Дж. М.: Я верю, что любовь — не только чувство. Но и сила. Одна из стихий.
Смотреть
Джулианна не боится затратных ролей, истерических героинь, сбоя в имидже. Она играла в «Коротком монтаже» Роберта Олтмана обнаженной ниже пояса и полностью обнажалась эмоционально в «Ночах в стиле буги» Пола Томаса Андерсона. Мур все по плечу. И скоро мы убедимся в этом снова. В «Голодных играх» Фрэнсиса Лоуренса она будет главой тоталитарного государства. В «Седьмом сыне» Сергея Бодрова — ведьмой.
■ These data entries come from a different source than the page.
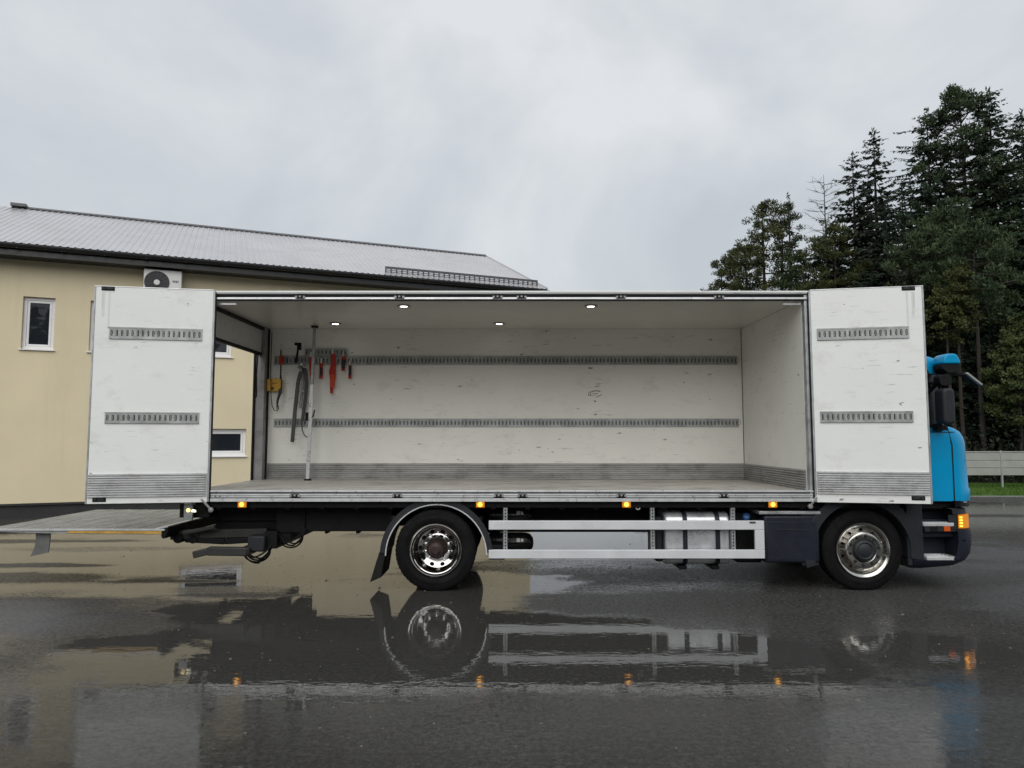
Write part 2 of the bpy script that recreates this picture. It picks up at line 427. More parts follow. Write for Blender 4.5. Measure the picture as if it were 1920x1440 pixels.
fs_ = n.new('ShaderNodeMath'); fs_.operation = 'SUBTRACT'; l.new(fine, fs_.inputs[0]); fs_.inputs[1].default_value = 0.5
l.new(fs_.outputs[0], wv.inputs[0]); wv.inputs[1].default_value = 1.05; l.new(att.outputs['Fac'], wv.inputs[2])
wcl = n.new('ShaderNodeClamp'); l.new(wv.outputs[0], wcl.inputs[0]); W = wcl.outputs[0]
grain = noise(n, l, c, 48.0, 4, None, 0.75)
vor = nd(n, 'ShaderNodeTexVoronoi', Scale=70.0); l.new(c, vor.inputs['Vector'])
stone = ramp(n, l, vor.outputs['Distance'], 0.08, 0.55, (0.17, 0.168, 0.16), (0.020, 0.020, 0.020))
base = mixrgb(n, l, ramp(n, l, grain, 0.35, 0.72), (0.024, 0.024, 0.024), stone)
g_col = noise(n, l, c, 24.0, 7, None, 0.8, (7, 1, 3))
big = ramp(n, l, noise(n, l, c, 0.6, 7, (0.7, 1.3, 1), 0.66), 0.33, 0.68, (0.50, 0.50, 0.50), (1.0, 0.99, 0.96))
base = mixrgb(n, l, 1.0, base, big, 'MULTIPLY')
pale = ramp(n, l, noise(n, l, c, 60.0, 1, None, 0.5, (4, 4, 0)), 0.735, 0.76)
base = mixrgb(n, l, ramp(n, l, g_col, 0.44, 0.60, (0, 0, 0), (0.7,) * 3), base, (0.105, 0.104, 0.098))
base = mixrgb(n, l, pale, base, (0.16, 0.155, 0.145))
pal = n.new('ShaderNodeAttribute'); pal.attribute_name = 'pale'
base = mixrgb(n, l, pal.outputs['Fac'], base, mixrgb(n, l, ramp(n, l, g_col, 0.3, 0.7), (0.062, 0.065, 0.070), (0.16, 0.165, 0.175)))
base = mixrgb(n, l, ramp(n, l, W, 0.2, 0.9, (0, 0, 0), (0.75,) * 3), base, (0.029, 0.0275, 0.024))
l.new(base, p.inputs['Base Color'])
p.inputs['Roughness'].default_value = 0.8; p.inputs['Specular IOR Level'].default_value = 0.15
cwt = n.new('ShaderNodeMath'); cwt.operation = 'MULTIPLY'
g2 = noise(n, l, c, 26.0, 6, (1, 1.2, 1), 0.8, (2, 6, 1))
l.new(ramp(n, l, W, 0.15, 0.55, (0.45,) * 3, (1,) * 3), cwt.inputs[0])
gm = n.new('ShaderNodeMix'); gm.data_type = 'FLOAT'; l.new(ramp(n, l, W, 0.45, 0.95), gm.inputs[0])
l.new(ramp(n, l, g2, 0.42, 0.58, (0.12,) * 3, (1.0,) * 3), gm.inputs[2]); gm.inputs[3].default_value = 1.0
l.new(gm.outputs[0], cwt.inputs[1]); l.new(cwt.outputs[0], p.inputs['Coat Weight']); p.inputs['Coat IOR'].default_value = 1.31
cr = n.new('ShaderNodeValToRGB'); cre = cr.color_ramp.elements
cre[0].position = 0.10; cre[0].color = (0.42,) * 3 + (1,)
cre[1].position = 0.92; cre[1].color = (0.012,) * 3 + (1,)
q = cre.new(0.42); q.color = (0.20,) * 3 + (1,)
q = cre.new(0.66); q.color = (0.065,) * 3 + (1,)
l.new(W, cr.inputs[0]); l.new(cr.outputs[0], p.inputs['Coat Roughness'])
b1 = nd(n, 'ShaderNodeBump', Distance=0.004)
inv = ramp(n, l, W, 0.15, 0.82, (0.75,) * 3, (0.0,) * 3); l.new(inv, b1.inputs['Strength']); l.new(grain, b1.inputs['Height'])
b2 = nd(n, 'ShaderNodeBump', Strength=0.10, Distance=0.012)
l.new(noise(n, l, c, 5.0, 3, (1, 1.8, 1), 0.5), b2.inputs['Height']); l.new(b1.outputs[0], b2.inputs['Normal'])
l.new(b2.outputs[0], p.inputs['Coat Normal'])
b3 = nd(n, 'ShaderNodeBump', Strength=0.5, Distance=0.006); l.new(grain, b3.inputs['Height']); l.new(b3.outputs[0], p.inputs['Normal'])

def grid_sheet(name, xs, ys, z, mat, keep=None):
    nx, ny = len(xs), len(ys)
    V = [(x, y, z) for y in ys for x in xs]
    wet = [wetness(x, y) for y in ys for x in xs]
    F = []
    for j in range(ny - 1):
        for i in range(nx - 1):
            f = (j * nx + i, j * nx + i + 1, (j + 1) * nx + i + 1, (j + 1) * nx + i)
            if keep is None or keep([wet[k] for k in f], [V[k] for k in f]): F.append(f)
    used = sorted({k for f in F for k in f}); mp = {k: i for i, k in enumerate(used)}
    me = bpy.data.meshes.new(name)
    me.from_pydata([V[k] for k in used], [], [tuple(mp[k] for k in f) for f in F]); me.update()
    a = me.attributes.new('wet', 'FLOAT', 'POINT')
    a.data.foreach_set('value', [wet[k] for k in used])
    a2 = me.attributes.new('pale', 'FLOAT', 'POINT')
    a2.data.foreach_set('value', [paleness(V[k][0], V[k][1]) for k in used])
    me.materials.append(MATS[mat])
    o = bpy.data.objects.new(name, me); COL.objects.link(o)
    o['kind'] = 'structure'
    return o
def steps(a, b, s): return [a + (b - a) * i / max(1, round((b - a) / s)) for i in range(max(1, round((b - a) / s)) + 1)]
gxs = [-700, -300, -120, -60, -40, -28] + steps(-20, 20, 0.125) + [28, 40, 60, 120, 300, 700]
gys = [-400, -150, -60, -25, -8, 0] + steps(2.0, 16.0, 0.10) + steps(16.5, 24, 0.5) + [30, 40, 60, 120, 300, 900]
grid_sheet('asphalt_yard', gxs, gys, 0.0, 'wet_asphalt')

# faint rain streaks and a damp foot on the render
_m = MATS['stucco']; _n, _l = _m.node_tree.nodes, _m.node_tree.links; _p = _n['Principled BSDF']
_src = _p.inputs['Base Color'].links[0].from_socket
_st = ramp(_n, _l, noise(_n, _l, pos(_n), 1.6, 6, (1, 1, .10), .7, (2, 5, 0)), .50, .78, (0, 0, 0), (.28,) * 3)
_c = mixrgb(_n, _l, _st, _src, (.44, .385, .275))
_bl = ramp(_n, _l, noise(_n, _l, pos(_n), .35, 5, None, .6, (8, 1, 2)), .4, .7, (0, 0, 0), (.35,) * 3)
_l.new(mixrgb(_n, _l, _bl, _c, (.65, .575, .41)), _p.inputs['Base Color'])
# ------------------------------------------------------------------ cream building on the left
BS = 16.1 / 17.4                                     # overall scale of the building
E0 = at(0, 452, 17.4 * BS)
U = Vector((0.925, 0.379, 0)).normalized(); NB = Vector((-U.y, U.x, 0))      # NB points into the building
EZ = E0.z
T0, T1 = -9.0, 15.07 * BS
OVER = 0.55
def bl(t, d, z): return E0 + U * t + NB * d + Vector((0, 0, z - E0.z))
WP = E0 + NB * OVER
def wall_tz(px, py):
    h = hit(px, py, WP, NB); return (h - WP).dot(U), h.z
BM = Matrix(((U.x, NB.x, 0, E0.x), (U.y, NB.y, 0, E0.y), (0, 0, 1, 0), (0, 0, 0, 1)))   # local: x along wall, y into it, z up
bld = thing('cream_building', 'long cream rendered building with ribbed metal roof behind the truck tail', 'building', (bl(0, 3, 0).x, bl(0, 3, 0).y, 0))
W_TOP, W_BOT = EZ - 0.28, wall_tz(40, 944)[1]
TW1 = T1 - 0.35
def winrect(pl, pr, pt, pb, ref=None):
    t0 = wall_tz(pl, (pt + pb) / 2)[0]; t1 = wall_tz(pr, (pt + pb) / 2)[0]
    mx = (pl + pr) / 2
    return [t0, t1, wall_tz(mx, pb)[1], wall_tz(mx, pt)[1]]
w1 = winrect(41, 102, 557, 655)
ww = w1[1] - w1[0]
w2 = [wall_tz(168, 610)[0], wall_tz(168, 610)[0] + ww, w1[2], w1[3]]
w3 = [wall_tz(435, 650)[0] - ww, wall_tz(435, 650)[0], w1[2], w1[3]]
w4 = winrect(345, 461, 804, 855)
wins = [w1, w2, w3, w4]
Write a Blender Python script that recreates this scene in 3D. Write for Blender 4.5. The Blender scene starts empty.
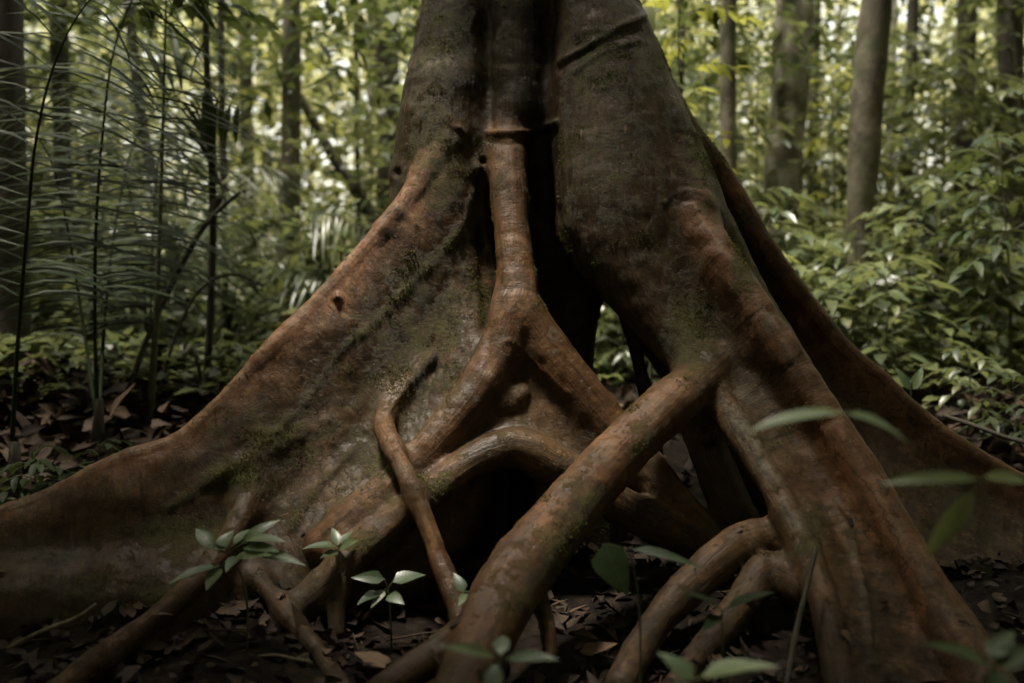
import bpy, math, os
import numpy as np
from mathutils import Vector
RNG = np.random.default_rng(7)
R = math.radians
scn = bpy.context.scene
COL = scn.collection

# ---------------------------------------------------------------- camera, sky, sun, exposure
F = 1024 * 35.0 / 36.0            # focal length in pixels (35 mm lens, 36 mm sensor)
H = 1.05                          # camera height
HY = 310.0                        # pixel row of the horizon
cam = bpy.data.cameras.new('camera')
cam.lens = 35.0; cam.sensor_width = 36.0; cam.sensor_fit = 'HORIZONTAL'
cam.shift_y = -(341.5 - HY) / 1024.0
cam.clip_start = 0.05; cam.clip_end = 400.0
cam.dof.use_dof = True; cam.dof.focus_distance = 4.0; cam.dof.aperture_fstop = 1.1
camo = bpy.data.objects.new('camera', cam); COL.objects.link(camo)
camo.location = (0, 0, H); camo.rotation_euler = (R(90), 0, 0)
scn.camera = camo

SUN_DIR = Vector((-0.20, -0.06, 0.975)).normalized()      # towards the sun: high, from the front left
SUN_EL = math.asin(SUN_DIR.z); SUN_AZ = math.atan2(SUN_DIR.x, SUN_DIR.y)
world = bpy.data.worlds.new('World'); scn.world = world; world.use_nodes = True
wn, wl = world.node_tree.nodes, world.node_tree.links
sky = wn.new('ShaderNodeTexSky'); sky.sky_type = 'NISHITA'; sky.sun_disc = False
sky.sun_elevation = SUN_EL; sky.sun_rotation = SUN_AZ; sky.air_density = 1.0; sky.dust_density = 3.0
hsv = wn.new('ShaderNodeHueSaturation'); hsv.inputs['Saturation'].default_value = 0.25   # thin cloud: a paler sky
warm = wn.new('ShaderNodeMix'); warm.data_type = 'RGBA'; warm.blend_type = 'MULTIPLY'; warm.inputs[0].default_value = 1.0
warm.inputs[7].default_value = (1.0, 0.95, 0.80, 1)
wl.new(sky.outputs[0], hsv.inputs['Color']); wl.new(hsv.outputs[0], warm.inputs[6])
wl.new(warm.outputs[2], wn['Background'].inputs[0]); wn['Background'].inputs[1].default_value = 0.0523

sl = bpy.data.lights.new('sun', 'SUN'); sl.energy = 1.5; sl.angle = R(10); sl.color = (1.0, 0.92, 0.79)
sun = bpy.data.objects.new('sun', sl); COL.objects.link(sun)
sun.rotation_euler = SUN_DIR.to_track_quat('Z', 'Y').to_euler(); sun.location = (0, 0, 30)

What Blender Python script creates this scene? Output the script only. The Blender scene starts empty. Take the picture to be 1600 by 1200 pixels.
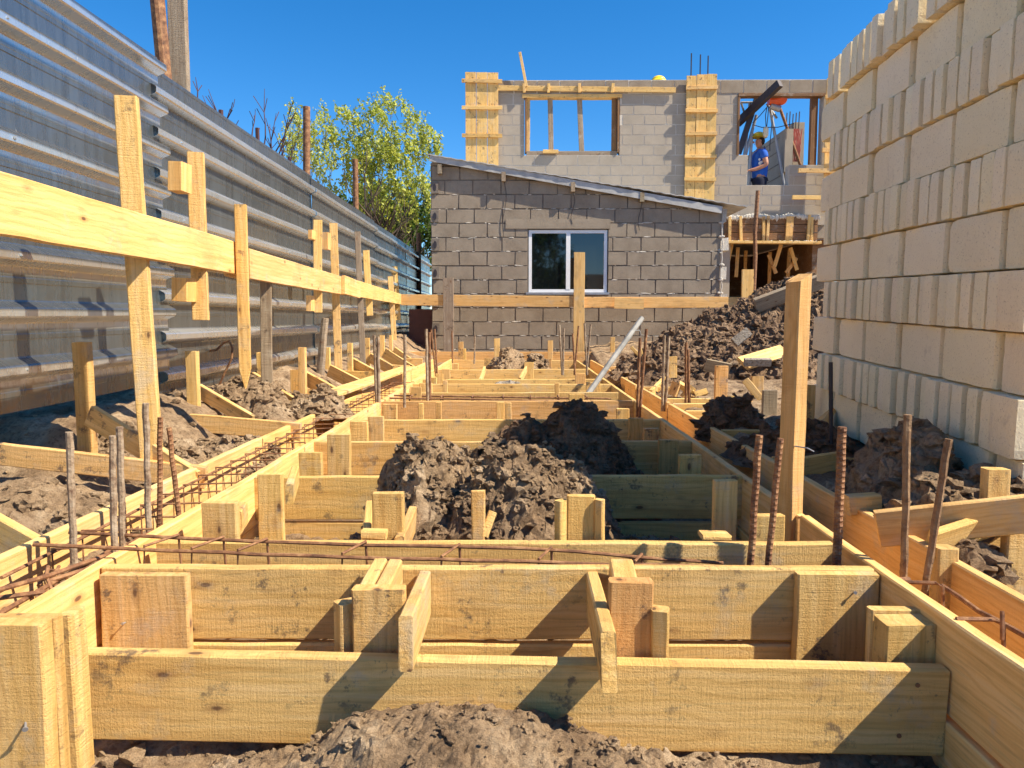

А в «Звездной карте» Дэвида Кроненберга станет отчаянно догонять время. Хотя время для актрисы Мур как раз не представляет угрозы. «Голодные игры: Сойка-пересмешница» в прокате с 20 ноября. «Седьмой сын» в прокате с 1 января.
Больше чем звезда
Для Джулианы Мур есть вещи поважнее кино и карьеры. Это понятно: семья. И писательство. Но еще — ее активизм, ее «общественная миссия», как она говорит, на этот раз не скромничая, как обычно. Она открыто высказывается за права сексуальных меньшинств, участвует в благотворительных кампаниях, финансово поддерживает ряд фондов.
Убежденная феминистка, она активно участвует в движении Pro-choice, отстаивающем право женщин на самостоятельное решение об аборте.
Последовательный сторонник свобод и ответственности государства перед гражданином, она больше других голливудцев агитировала за кандидата в президенты Барака Обаму.
«Маниакальная мама» (по ее собственным словам), Мур — один из председателей организации Planned Parenthood, занимающейся здоровьем детей и матерей, и посол инициативы Save Children, чья задача — помощь детям в развивающихся странах.
2 J. Moоre «My Mom Is a Foreigner, But Not to Me» (Chronicle Books, 2013).